** Task to complete **
Check the listing below line by line and report how many lines hold "scene", with no other words.

** Data block **
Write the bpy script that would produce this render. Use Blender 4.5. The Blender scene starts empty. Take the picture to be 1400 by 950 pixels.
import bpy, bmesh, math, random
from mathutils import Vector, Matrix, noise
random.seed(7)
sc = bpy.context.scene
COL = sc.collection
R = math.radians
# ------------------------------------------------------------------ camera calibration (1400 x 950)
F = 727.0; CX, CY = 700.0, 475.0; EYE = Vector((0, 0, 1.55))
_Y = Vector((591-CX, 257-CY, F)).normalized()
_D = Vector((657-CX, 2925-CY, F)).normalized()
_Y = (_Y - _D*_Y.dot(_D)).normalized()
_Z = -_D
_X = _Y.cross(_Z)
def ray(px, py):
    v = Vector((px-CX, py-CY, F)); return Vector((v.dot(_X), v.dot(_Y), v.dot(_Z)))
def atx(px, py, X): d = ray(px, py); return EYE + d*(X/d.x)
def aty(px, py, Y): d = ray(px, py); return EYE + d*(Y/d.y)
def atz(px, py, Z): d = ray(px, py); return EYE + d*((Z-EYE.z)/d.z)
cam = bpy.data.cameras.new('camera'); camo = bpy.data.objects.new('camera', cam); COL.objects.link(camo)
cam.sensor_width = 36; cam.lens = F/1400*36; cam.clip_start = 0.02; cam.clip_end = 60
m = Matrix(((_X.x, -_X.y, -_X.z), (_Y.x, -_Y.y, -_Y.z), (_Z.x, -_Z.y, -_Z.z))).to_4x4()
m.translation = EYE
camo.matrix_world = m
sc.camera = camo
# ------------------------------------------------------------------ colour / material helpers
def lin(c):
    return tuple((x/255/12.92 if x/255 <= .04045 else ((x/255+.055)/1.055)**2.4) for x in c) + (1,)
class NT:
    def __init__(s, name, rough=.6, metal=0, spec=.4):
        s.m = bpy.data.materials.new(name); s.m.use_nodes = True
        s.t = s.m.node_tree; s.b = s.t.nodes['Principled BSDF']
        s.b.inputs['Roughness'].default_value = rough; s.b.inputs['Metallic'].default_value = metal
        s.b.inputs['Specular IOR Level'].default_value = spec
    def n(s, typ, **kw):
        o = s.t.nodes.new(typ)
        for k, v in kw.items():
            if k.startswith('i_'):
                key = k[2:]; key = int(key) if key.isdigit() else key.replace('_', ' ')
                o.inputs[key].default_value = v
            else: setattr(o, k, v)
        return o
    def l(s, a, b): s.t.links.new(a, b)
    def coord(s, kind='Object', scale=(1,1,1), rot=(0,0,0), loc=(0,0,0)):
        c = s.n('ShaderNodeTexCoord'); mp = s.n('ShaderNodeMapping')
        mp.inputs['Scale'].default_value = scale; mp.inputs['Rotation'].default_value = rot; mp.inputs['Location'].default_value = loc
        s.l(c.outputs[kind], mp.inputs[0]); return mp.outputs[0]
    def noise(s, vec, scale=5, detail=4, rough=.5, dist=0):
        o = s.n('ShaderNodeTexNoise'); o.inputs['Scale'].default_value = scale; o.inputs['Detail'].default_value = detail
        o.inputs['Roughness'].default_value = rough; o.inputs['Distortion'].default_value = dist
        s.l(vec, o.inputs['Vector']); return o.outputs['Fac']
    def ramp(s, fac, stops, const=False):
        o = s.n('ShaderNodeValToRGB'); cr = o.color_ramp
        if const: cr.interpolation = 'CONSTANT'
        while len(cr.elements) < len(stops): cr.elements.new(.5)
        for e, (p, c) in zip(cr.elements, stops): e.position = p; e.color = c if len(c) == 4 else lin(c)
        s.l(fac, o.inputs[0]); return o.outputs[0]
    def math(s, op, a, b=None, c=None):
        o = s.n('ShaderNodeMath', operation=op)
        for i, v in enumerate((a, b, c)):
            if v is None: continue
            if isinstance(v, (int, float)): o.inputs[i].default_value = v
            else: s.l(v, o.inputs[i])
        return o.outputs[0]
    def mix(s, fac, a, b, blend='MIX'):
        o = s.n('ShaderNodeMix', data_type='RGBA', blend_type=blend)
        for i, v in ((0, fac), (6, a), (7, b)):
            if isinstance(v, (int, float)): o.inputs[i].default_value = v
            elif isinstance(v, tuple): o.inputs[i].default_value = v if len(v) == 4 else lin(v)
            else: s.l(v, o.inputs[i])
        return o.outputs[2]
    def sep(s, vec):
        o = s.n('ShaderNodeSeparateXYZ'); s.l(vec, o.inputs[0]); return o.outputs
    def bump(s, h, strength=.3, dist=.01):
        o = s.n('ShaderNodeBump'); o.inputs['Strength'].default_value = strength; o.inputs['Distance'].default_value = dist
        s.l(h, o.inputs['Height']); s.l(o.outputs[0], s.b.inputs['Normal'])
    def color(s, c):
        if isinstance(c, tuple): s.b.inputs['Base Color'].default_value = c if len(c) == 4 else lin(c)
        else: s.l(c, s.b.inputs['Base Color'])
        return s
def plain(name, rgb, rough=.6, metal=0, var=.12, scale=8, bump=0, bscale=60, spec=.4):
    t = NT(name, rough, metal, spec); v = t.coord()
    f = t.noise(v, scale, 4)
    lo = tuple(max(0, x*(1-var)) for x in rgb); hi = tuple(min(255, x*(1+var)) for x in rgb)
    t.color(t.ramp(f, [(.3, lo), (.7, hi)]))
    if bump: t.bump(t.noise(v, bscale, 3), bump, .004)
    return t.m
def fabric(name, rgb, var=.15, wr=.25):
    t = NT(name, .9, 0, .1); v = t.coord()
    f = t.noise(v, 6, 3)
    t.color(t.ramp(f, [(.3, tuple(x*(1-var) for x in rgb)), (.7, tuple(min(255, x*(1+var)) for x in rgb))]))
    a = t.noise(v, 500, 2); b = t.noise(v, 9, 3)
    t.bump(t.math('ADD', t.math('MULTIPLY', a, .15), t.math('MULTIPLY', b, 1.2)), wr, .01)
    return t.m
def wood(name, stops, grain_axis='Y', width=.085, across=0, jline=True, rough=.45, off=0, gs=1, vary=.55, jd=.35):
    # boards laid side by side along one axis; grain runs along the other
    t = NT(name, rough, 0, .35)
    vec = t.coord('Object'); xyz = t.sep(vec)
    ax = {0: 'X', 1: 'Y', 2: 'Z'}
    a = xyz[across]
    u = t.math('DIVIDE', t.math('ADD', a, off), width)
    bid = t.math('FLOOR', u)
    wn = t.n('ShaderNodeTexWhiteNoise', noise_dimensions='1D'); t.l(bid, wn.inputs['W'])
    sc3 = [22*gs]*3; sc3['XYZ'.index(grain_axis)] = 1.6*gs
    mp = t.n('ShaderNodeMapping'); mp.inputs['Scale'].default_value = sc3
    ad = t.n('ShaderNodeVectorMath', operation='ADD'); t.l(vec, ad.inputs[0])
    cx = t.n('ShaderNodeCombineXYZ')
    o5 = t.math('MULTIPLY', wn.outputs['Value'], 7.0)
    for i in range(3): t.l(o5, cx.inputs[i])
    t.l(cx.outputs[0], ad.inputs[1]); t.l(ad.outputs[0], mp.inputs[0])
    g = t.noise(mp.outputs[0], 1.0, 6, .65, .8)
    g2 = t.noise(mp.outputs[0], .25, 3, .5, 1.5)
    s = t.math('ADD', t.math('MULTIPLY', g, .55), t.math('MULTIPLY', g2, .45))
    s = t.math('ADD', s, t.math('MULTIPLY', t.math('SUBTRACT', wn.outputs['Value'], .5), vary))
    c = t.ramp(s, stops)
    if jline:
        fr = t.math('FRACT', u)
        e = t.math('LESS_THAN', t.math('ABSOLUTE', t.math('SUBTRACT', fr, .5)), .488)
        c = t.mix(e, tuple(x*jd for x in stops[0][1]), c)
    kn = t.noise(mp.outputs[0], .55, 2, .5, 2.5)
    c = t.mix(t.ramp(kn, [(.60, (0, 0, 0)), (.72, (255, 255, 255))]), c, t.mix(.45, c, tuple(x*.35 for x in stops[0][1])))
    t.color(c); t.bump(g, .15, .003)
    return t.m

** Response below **
2